Frozen Wall Unfinished

Tokyo Electric Power Company, the owner of broken First Fukushima Nuclear Power Plant, announced that construction of the underground frozen wall around the plant was finished. While TEPCO argues that certain amount of the flow of underground water is blocked by the wall, some experts doubt that effect. What exactly was that expensive great wall of ice for?

With an endorsement from the government of Japan on the policy, TEPCO started the construction of the wall one year and seven months ago. The cost was estimated to be ¥34.5 billion, which would be procured from national budget. While the wall was installed around the plant for 1.5 kilometers long by August, except 7 meters on the hillside, TEPCO announced that the wall was completed this month, because they confirmed that the last part of 7 meters was stably frozen.

The frozen wall project is to install 1568 piles with 30 meters length in underground around the plant and freeze the soil by injecting cold liquid at -30°C into each pile. The frozen soil is supposed to build a wall in underground to block the stream of water flowing into the site, where highly contaminated water remains. Increase of contaminated water causes a problem of decontamination. Chairman of TEPCO, Takashi Kawashima, carelessly referred to a possibility of dumping the contaminated water into the sea.

Before the project started, there was a flow of natural water amounting 400 tons a day into the site. TEPCO reconfirmed that the flow was reduced as low as 100 tons in October. The power company argued that the effect of frozen wall was obvious. However, the original estimation of the effect was as low as tens of tons a day. The result has not reached the target.
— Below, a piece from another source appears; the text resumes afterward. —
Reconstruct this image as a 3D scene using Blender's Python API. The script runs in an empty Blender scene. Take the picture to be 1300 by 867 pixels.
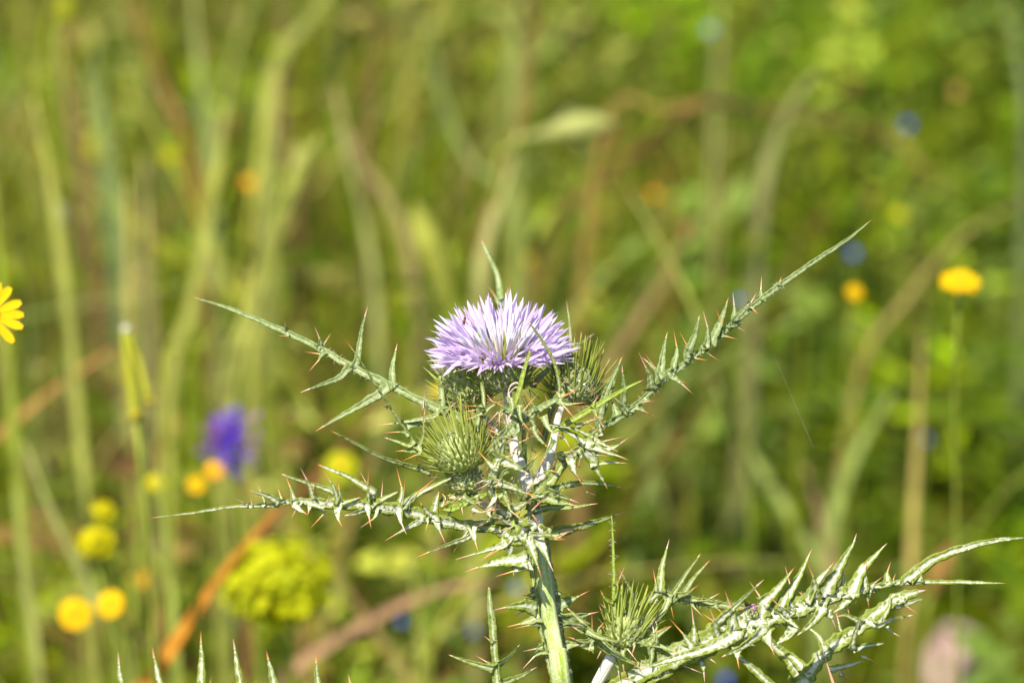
import bpy, math, random
import numpy as np
from mathutils import Vector, Matrix, noise
random.seed(7)
rng = np.random.default_rng(11)
R = math.radians
SC = bpy.context.scene
COL = SC.collection

# ------------------------------------------------------------------ camera
PITCH = R(20); DF = 0.667; AIM = Vector((0, 0, 0.45))
F = Vector((0, math.cos(PITCH), -math.sin(PITCH)))
U = Vector((0, math.sin(PITCH), math.cos(PITCH)))
X = Vector((1, 0, 0))
CAM = AIM - F * DF
cd = bpy.data.cameras.new('camera'); cam = bpy.data.objects.new('camera', cd); COL.objects.link(cam)
cam.location = CAM; cam.rotation_euler = (R(90) - PITCH, 0, 0)
cd.lens = 100; cd.sensor_width = 36; cd.clip_start = 0.01; cd.clip_end = 500
cd.dof.use_dof = True; cd.dof.focus_distance = DF; cd.dof.aperture_fstop = 9.6; cd.dof.aperture_blades = 0
SC.camera = cam
K = 3611.1
def at(px, py, D):
    """a point D metres along the view axis, seen at pixel px, py of the 1300 x 867 photograph"""
    return CAM + F * D + X * ((px - 650) / K * D) + U * ((433.5 - py) / K * D)

# ------------------------------------------------------------------ world, sun, exposure
SUN_EL, SUN_AZ = 57, 212         # azimuth of the sun seen from above, degrees from +Y clockwise
w = bpy.data.worlds.new('World'); SC.world = w; w.use_nodes = True
nt = w.node_tree; nt.nodes.clear()
sky = nt.nodes.new('ShaderNodeTexSky'); sky.sky_type = 'NISHITA'; sky.sun_disc = False
sky.sun_elevation = R(SUN_EL); sky.sun_rotation = R(SUN_AZ)
bg = nt.nodes.new('ShaderNodeBackground'); bg.inputs[1].default_value = 0.105
wo = nt.nodes.new('ShaderNodeOutputWorld')
nt.links.new(sky.outputs[0], bg.inputs[0]); nt.links.new(bg.outputs[0], wo.inputs[0])
sl = bpy.data.lights.new('sun', 'SUN'); sl.energy = 5.0; sl.angle = R(0.5); sl.color = (1, 0.93, 0.80)
so = bpy.data.objects.new('sun', sl); COL.objects.link(so)
sd = Vector((math.sin(R(SUN_AZ)) * math.cos(R(SUN_EL)), math.cos(R(SUN_AZ)) * math.cos(R(SUN_EL)), math.sin(R(SUN_EL))))
so.rotation_euler = sd.to_track_quat('Z', 'Y').to_euler()
so.location = (0, 0, 5)
SC.view_settings.view_transform = 'Standard'; SC.view_settings.look = 'None'
SC.view_settings.exposure = 0.85; SC.view_settings.gamma = 1
SC.cycles.use_denoising = True
SC.cycles.max_bounces = 8; SC.cycles.transparent_max_bounces = 4

# ------------------------------------------------------------------ materials
def srgb(r, g, b):
    f = lambda c: (c / 255 / 12.92) if c / 255 <= 0.04045 else ((c / 255 + 0.055) / 1.055) ** 2.4
    return (f(r), f(g), f(b), 1)
class MT:
    def __init__(s, name):
        s.m = bpy.data.materials.new(name); s.m.use_nodes = True
        s.t = s.m.node_tree; s.t.nodes.clear()
        s.out = s.t.nodes.new('ShaderNodeOutputMaterial')
    def n(s, kind, **kw):
        x = s.t.nodes.new(kind)
        for k, v in kw.items():
            if k.startswith('i_'): x.inputs[k[2:].replace('_', ' ')].default_value = v
            else: setattr(x, k, v)
        return x
    def l(s, a, b): s.t.links.new(a, b)
    def mix(s, fac, a, b, mode='MIX'):
        x = s.n('ShaderNodeMix', data_type='RGBA', blend_type=mode)
        for sock, v in ((x.inputs[0], fac), (x.inputs[6], a), (x.inputs[7], b)):
            if hasattr(v, 'links'): s.l(v, sock)
            else: sock.default_value = v
        return x.outputs[2]
    def ramp(s, fac, stops, interp='LINEAR'):
        x = s.n('ShaderNodeValToRGB'); s.l(fac, x.inputs[0]); x.color_ramp.interpolation = interp
        while len(x.color_ramp.elements) < len(stops): x.color_ramp.elements.new(0.5)
        for e, (p, c) in zip(x.color_ramp.elements, stops):
            e.position = p; e.color = c if len(c) == 4 else (*c, 1)
        return x.outputs[0]
    def mth(s, op, a, b=0.5, c=None):
        x = s.n('ShaderNodeMath', operation=op)
        for i, v in enumerate((a, b, c)):
            if v is None: continue
            if hasattr(v, 'links'): s.l(v, x.inputs[i])
            else: x.inputs[i].default_value = v
        return x.outputs[0]
    def noise(s, scale, detail=3, coord='Object', rough=0.6):
        tc = s.n('ShaderNodeTexCoord'); x = s.n('ShaderNodeTexNoise')
        x.inputs['Scale'].default_value = scale; x.inputs['Detail'].default_value = detail; x.inputs['Roughness'].default_value = rough
        s.l(tc.outputs[coord], x.inputs['Vector']); return x.outputs[0]
    def uv(s):
        u = s.n('ShaderNodeUVMap'); p = s.n('ShaderNodeSeparateXYZ'); s.l(u.outputs[0], p.inputs[0]); return p.outputs[0], p.outputs[1]
    def rnd(s):
        return s.n('ShaderNodeObjectInfo').outputs['Random']
    def leafy(s, col, transl=0.35, rough=0.5, bump=None, bumpd=0.0002, spec=0.3, tcol=None):
        p = s.n('ShaderNodeBsdfPrincipled'); p.inputs['Roughness'].default_value = rough
        p.inputs['Specular IOR Level'].default_value = spec
        s.l(col, p.inputs['Base Color'])
        if bump is not None:
            b = s.n('ShaderNodeBump'); b.inputs['Distance'].default_value = bumpd; b.inputs['Strength'].default_value = 0.8
            s.l(bump, b.inputs['Height']); s.l(b.outputs[0], p.inputs['Normal'])
        if transl > 0:
            t = s.n('ShaderNodeBsdfTranslucent')
            s.l(tcol if tcol is not None else col, t.inputs[0])
            m = s.n('ShaderNodeMixShader'); m.inputs[0].default_value = transl
            s.l(p.outputs[0], m.inputs[1]); s.l(t.outputs[0], m.inputs[2]); s.l(m.outputs[0], s.out.inputs[0])
        else: s.l(p.outputs[0], s.out.inputs[0])
        return s.m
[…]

TEPCO has also built 40 wells called sub-drain that enables drawing underground water. Or it paved the surface of the plant site to avoid penetration of rainwater into the soil. Some members of Nuclear Regulation Authority suppose that the effect of frozen wall can be limited, requiring further verification of the effect.


The frozen wall project started for appealing that the contaminated water produced in broken nuclear power plant could completely be under control. However, new contaminated water is still produced everyday. Although the project worked for an argument that they would not stand still doing nothing, the actual solution has not been found. It costs ¥1 billion a year to maintain the wall. How long TEPCO or the government can keep on saying that they are doing something on it?